Problem description.
Give back the whole listing exactly as shown.

=== Dataset excerpt ===

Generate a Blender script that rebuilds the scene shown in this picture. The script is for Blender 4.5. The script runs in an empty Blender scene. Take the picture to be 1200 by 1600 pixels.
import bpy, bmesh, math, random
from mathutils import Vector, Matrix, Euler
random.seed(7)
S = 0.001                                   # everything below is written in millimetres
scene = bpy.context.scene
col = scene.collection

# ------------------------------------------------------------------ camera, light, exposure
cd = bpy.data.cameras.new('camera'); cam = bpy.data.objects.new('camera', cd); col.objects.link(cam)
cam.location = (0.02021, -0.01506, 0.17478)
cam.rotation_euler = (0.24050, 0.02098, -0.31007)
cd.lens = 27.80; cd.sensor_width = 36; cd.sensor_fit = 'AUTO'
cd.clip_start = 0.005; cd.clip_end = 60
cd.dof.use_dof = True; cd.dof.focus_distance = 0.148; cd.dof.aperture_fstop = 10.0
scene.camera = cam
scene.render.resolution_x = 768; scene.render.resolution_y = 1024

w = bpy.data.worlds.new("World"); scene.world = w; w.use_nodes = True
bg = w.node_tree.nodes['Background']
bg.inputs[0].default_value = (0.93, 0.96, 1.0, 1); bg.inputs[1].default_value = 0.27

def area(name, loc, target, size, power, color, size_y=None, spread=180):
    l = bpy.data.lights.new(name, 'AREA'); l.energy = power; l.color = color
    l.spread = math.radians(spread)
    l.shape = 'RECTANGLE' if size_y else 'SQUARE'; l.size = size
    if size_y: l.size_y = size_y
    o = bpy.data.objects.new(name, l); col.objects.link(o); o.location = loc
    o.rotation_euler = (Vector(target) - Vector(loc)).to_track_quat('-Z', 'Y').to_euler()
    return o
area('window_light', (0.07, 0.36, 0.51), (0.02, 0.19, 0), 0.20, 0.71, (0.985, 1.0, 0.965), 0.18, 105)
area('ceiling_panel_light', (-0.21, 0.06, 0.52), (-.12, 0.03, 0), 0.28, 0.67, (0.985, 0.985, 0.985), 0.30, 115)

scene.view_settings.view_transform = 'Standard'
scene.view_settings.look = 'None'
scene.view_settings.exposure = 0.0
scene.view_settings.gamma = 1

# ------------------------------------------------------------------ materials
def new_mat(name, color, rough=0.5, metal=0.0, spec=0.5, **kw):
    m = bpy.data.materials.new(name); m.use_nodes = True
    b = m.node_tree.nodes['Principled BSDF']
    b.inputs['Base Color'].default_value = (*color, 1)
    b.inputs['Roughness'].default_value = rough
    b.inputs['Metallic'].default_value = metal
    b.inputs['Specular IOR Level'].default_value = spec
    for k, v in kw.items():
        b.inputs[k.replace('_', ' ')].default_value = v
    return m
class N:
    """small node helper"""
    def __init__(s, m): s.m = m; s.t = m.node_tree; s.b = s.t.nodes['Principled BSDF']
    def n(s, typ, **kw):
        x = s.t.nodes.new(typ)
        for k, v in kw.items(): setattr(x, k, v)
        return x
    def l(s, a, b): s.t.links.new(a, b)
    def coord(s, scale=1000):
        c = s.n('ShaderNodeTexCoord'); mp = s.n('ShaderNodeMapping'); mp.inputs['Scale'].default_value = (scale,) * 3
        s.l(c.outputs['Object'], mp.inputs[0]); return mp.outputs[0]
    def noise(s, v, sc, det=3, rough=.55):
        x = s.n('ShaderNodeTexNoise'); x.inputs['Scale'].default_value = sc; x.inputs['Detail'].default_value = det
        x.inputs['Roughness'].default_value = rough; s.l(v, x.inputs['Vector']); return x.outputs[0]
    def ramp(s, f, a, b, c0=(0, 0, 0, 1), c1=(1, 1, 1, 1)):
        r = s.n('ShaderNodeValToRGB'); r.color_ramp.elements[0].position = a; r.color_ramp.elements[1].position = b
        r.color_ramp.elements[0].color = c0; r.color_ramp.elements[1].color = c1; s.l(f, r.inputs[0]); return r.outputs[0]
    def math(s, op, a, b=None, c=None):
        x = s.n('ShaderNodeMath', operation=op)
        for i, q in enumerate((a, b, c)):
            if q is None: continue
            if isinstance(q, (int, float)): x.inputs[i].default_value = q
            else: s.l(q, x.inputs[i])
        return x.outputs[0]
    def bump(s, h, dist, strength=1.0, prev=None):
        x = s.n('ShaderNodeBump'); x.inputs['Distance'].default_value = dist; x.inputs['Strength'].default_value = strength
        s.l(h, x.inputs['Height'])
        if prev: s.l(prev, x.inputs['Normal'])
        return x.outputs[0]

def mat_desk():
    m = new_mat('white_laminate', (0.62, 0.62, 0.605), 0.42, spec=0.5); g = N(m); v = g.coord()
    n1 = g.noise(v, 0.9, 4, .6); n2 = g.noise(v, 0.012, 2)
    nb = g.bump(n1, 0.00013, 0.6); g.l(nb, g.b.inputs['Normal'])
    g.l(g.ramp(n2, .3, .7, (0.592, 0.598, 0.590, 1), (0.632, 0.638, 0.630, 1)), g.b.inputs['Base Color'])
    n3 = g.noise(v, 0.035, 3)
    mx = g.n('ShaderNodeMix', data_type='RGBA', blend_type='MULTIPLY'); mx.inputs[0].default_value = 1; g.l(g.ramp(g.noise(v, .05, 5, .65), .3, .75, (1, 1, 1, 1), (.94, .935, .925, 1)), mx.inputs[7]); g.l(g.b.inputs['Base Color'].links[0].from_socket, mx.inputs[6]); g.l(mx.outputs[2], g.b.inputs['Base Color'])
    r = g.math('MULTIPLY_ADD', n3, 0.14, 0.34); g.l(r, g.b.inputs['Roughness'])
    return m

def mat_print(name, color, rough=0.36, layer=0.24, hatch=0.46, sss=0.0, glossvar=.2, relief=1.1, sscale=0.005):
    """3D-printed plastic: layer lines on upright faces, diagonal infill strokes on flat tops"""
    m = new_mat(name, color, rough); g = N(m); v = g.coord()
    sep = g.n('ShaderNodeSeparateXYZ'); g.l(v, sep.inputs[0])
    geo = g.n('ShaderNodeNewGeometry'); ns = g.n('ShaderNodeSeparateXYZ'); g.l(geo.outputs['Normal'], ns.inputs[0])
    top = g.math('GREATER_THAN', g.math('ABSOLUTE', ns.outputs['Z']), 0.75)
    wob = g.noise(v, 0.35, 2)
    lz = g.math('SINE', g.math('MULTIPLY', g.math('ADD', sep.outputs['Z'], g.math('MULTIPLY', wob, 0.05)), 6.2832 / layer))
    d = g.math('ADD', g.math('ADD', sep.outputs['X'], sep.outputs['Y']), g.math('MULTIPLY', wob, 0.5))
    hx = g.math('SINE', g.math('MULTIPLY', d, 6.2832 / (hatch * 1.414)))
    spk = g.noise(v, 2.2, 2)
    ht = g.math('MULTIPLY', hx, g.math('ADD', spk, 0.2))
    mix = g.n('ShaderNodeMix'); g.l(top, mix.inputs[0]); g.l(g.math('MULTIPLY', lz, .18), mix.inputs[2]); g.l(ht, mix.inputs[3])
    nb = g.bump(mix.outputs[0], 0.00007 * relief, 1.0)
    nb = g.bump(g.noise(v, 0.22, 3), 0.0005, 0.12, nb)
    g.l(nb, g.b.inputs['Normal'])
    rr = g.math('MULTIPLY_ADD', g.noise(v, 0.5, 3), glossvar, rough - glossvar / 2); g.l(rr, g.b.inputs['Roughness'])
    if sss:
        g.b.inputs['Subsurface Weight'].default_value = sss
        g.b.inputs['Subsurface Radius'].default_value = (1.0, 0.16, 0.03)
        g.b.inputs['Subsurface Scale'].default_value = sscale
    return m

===

Task response.
Generate a Blender script that rebuilds the scene shown in this picture. The script is for Blender 4.5. The script runs in an empty Blender scene. Take the picture to be 1200 by 1600 pixels.
import bpy, bmesh, math, random
from mathutils import Vector, Matrix, Euler
random.seed(7)
S = 0.001                                   # everything below is written in millimetres
scene = bpy.context.scene
col = scene.collection

# ------------------------------------------------------------------ camera, light, exposure
cd = bpy.data.cameras.new('camera'); cam = bpy.data.objects.new('camera', cd); col.objects.link(cam)
cam.location = (0.02021, -0.01506, 0.17478)
cam.rotation_euler = (0.24050, 0.02098, -0.31007)
cd.lens = 27.80; cd.sensor_width = 36; cd.sensor_fit = 'AUTO'
cd.clip_start = 0.005; cd.clip_end = 60
cd.dof.use_dof = True; cd.dof.focus_distance = 0.148; cd.dof.aperture_fstop = 10.0
scene.camera = cam
scene.render.resolution_x = 768; scene.render.resolution_y = 1024

w = bpy.data.worlds.new("World"); scene.world = w; w.use_nodes = True
bg = w.node_tree.nodes['Background']
bg.inputs[0].default_value = (0.93, 0.96, 1.0, 1); bg.inputs[1].default_value = 0.27

def area(name, loc, target, size, power, color, size_y=None, spread=180):
    l = bpy.data.lights.new(name, 'AREA'); l.energy = power; l.color = color
    l.spread = math.radians(spread)
    l.shape = 'RECTANGLE' if size_y else 'SQUARE'; l.size = size
    if size_y: l.size_y = size_y
    o = bpy.data.objects.new(name, l); col.objects.link(o); o.location = loc
    o.rotation_euler = (Vector(target) - Vector(loc)).to_track_quat('-Z', 'Y').to_euler()
    return o
area('window_light', (0.07, 0.36, 0.51), (0.02, 0.19, 0), 0.20, 0.71, (0.985, 1.0, 0.965), 0.18, 105)
area('ceiling_panel_light', (-0.21, 0.06, 0.52), (-.12, 0.03, 0), 0.28, 0.67, (0.985, 0.985, 0.985), 0.30, 115)

scene.view_settings.view_transform = 'Standard'
scene.view_settings.look = 'None'
scene.view_settings.exposure = 0.0
scene.view_settings.gamma = 1

# ------------------------------------------------------------------ materials
def new_mat(name, color, rough=0.5, metal=0.0, spec=0.5, **kw):
    m = bpy.data.materials.new(name); m.use_nodes = True
    b = m.node_tree.nodes['Principled BSDF']
    b.inputs['Base Color'].default_value = (*color, 1)
    b.inputs['Roughness'].default_value = rough
    b.inputs['Metallic'].default_value = metal
    b.inputs['Specular IOR Level'].default_value = spec
    for k, v in kw.items():
        b.inputs[k.replace('_', ' ')].default_value = v
    return m
class N:
    """small node helper"""
    def __init__(s, m): s.m = m; s.t = m.node_tree; s.b = s.t.nodes['Principled BSDF']
    def n(s, typ, **kw):
        x = s.t.nodes.new(typ)
        for k, v in kw.items(): setattr(x, k, v)
        return x
    def l(s, a, b): s.t.links.new(a, b)
    def coord(s, scale=1000):
        c = s.n('ShaderNodeTexCoord'); mp = s.n('ShaderNodeMapping'); mp.inputs['Scale'].default_value = (scale,) * 3
        s.l(c.outputs['Object'], mp.inputs[0]); return mp.outputs[0]
    def noise(s, v, sc, det=3, rough=.55):
        x = s.n('ShaderNodeTexNoise'); x.inputs['Scale'].default_value = sc; x.inputs['Detail'].default_value = det
        x.inputs['Roughness'].default_value = rough; s.l(v, x.inputs['Vector']); return x.outputs[0]
    def ramp(s, f, a, b, c0=(0, 0, 0, 1), c1=(1, 1, 1, 1)):
        r = s.n('ShaderNodeValToRGB'); r.color_ramp.elements[0].position = a; r.color_ramp.elements[1].position = b
        r.color_ramp.elements[0].color = c0; r.color_ramp.elements[1].color = c1; s.l(f, r.inputs[0]); return r.outputs[0]
    def math(s, op, a, b=None, c=None):
        x = s.n('ShaderNodeMath', operation=op)
        for i, q in enumerate((a, b, c)):
            if q is None: continue
            if isinstance(q, (int, float)): x.inputs[i].default_value = q
            else: s.l(q, x.inputs[i])
        return x.outputs[0]
    def bump(s, h, dist, strength=1.0, prev=None):
        x = s.n('ShaderNodeBump'); x.inputs['Distance'].default_value = dist; x.inputs['Strength'].default_value = strength
        s.l(h, x.inputs['Height'])
        if prev: s.l(prev, x.inputs['Normal'])
        return x.outputs[0]

def mat_desk():
    m = new_mat('white_laminate', (0.62, 0.62, 0.605), 0.42, spec=0.5); g = N(m); v = g.coord()
    n1 = g.noise(v, 0.9, 4, .6); n2 = g.noise(v, 0.012, 2)
    nb = g.bump(n1, 0.00013, 0.6); g.l(nb, g.b.inputs['Normal'])
    g.l(g.ramp(n2, .3, .7, (0.592, 0.598, 0.590, 1), (0.632, 0.638, 0.630, 1)), g.b.inputs['Base Color'])
    n3 = g.noise(v, 0.035, 3)
    mx = g.n('ShaderNodeMix', data_type='RGBA', blend_type='MULTIPLY'); mx.inputs[0].default_value = 1; g.l(g.ramp(g.noise(v, .05, 5, .65), .3, .75, (1, 1, 1, 1), (.94, .935, .925, 1)), mx.inputs[7]); g.l(g.b.inputs['Base Color'].links[0].from_socket, mx.inputs[6]); g.l(mx.outputs[2], g.b.inputs['Base Color'])
    r = g.math('MULTIPLY_ADD', n3, 0.14, 0.34); g.l(r, g.b.inputs['Roughness'])
    return m

def mat_print(name, color, rough=0.36, layer=0.24, hatch=0.46, sss=0.0, glossvar=.2, relief=1.1, sscale=0.005):
    """3D-printed plastic: layer lines on upright faces, diagonal infill strokes on flat tops"""
    m = new_mat(name, color, rough); g = N(m); v = g.coord()
    sep = g.n('ShaderNodeSeparateXYZ'); g.l(v, sep.inputs[0])
    geo = g.n('ShaderNodeNewGeometry'); ns = g.n('ShaderNodeSeparateXYZ'); g.l(geo.outputs['Normal'], ns.inputs[0])
    top = g.math('GREATER_THAN', g.math('ABSOLUTE', ns.outputs['Z']), 0.75)
    wob = g.noise(v, 0.35, 2)
    lz = g.math('SINE', g.math('MULTIPLY', g.math('ADD', sep.outputs['Z'], g.math('MULTIPLY', wob, 0.05)), 6.2832 / layer))
    d = g.math('ADD', g.math('ADD', sep.outputs['X'], sep.outputs['Y']), g.math('MULTIPLY', wob, 0.5))
    hx = g.math('SINE', g.math('MULTIPLY', d, 6.2832 / (hatch * 1.414)))
    spk = g.noise(v, 2.2, 2)
    ht = g.math('MULTIPLY', hx, g.math('ADD', spk, 0.2))
    mix = g.n('ShaderNodeMix'); g.l(top, mix.inputs[0]); g.l(g.math('MULTIPLY', lz, .18), mix.inputs[2]); g.l(ht, mix.inputs[3])
    nb = g.bump(mix.outputs[0], 0.00007 * relief, 1.0)
    nb = g.bump(g.noise(v, 0.22, 3), 0.0005, 0.12, nb)
    g.l(nb, g.b.inputs['Normal'])
    rr = g.math('MULTIPLY_ADD', g.noise(v, 0.5, 3), glossvar, rough - glossvar / 2); g.l(rr, g.b.inputs['Roughness'])
    if sss:
        g.b.inputs['Subsurface Weight'].default_value = sss
        g.b.inputs['Subsurface Radius'].default_value = (1.0, 0.16, 0.03)
        g.b.inputs['Subsurface Scale'].default_value = sscale
    return m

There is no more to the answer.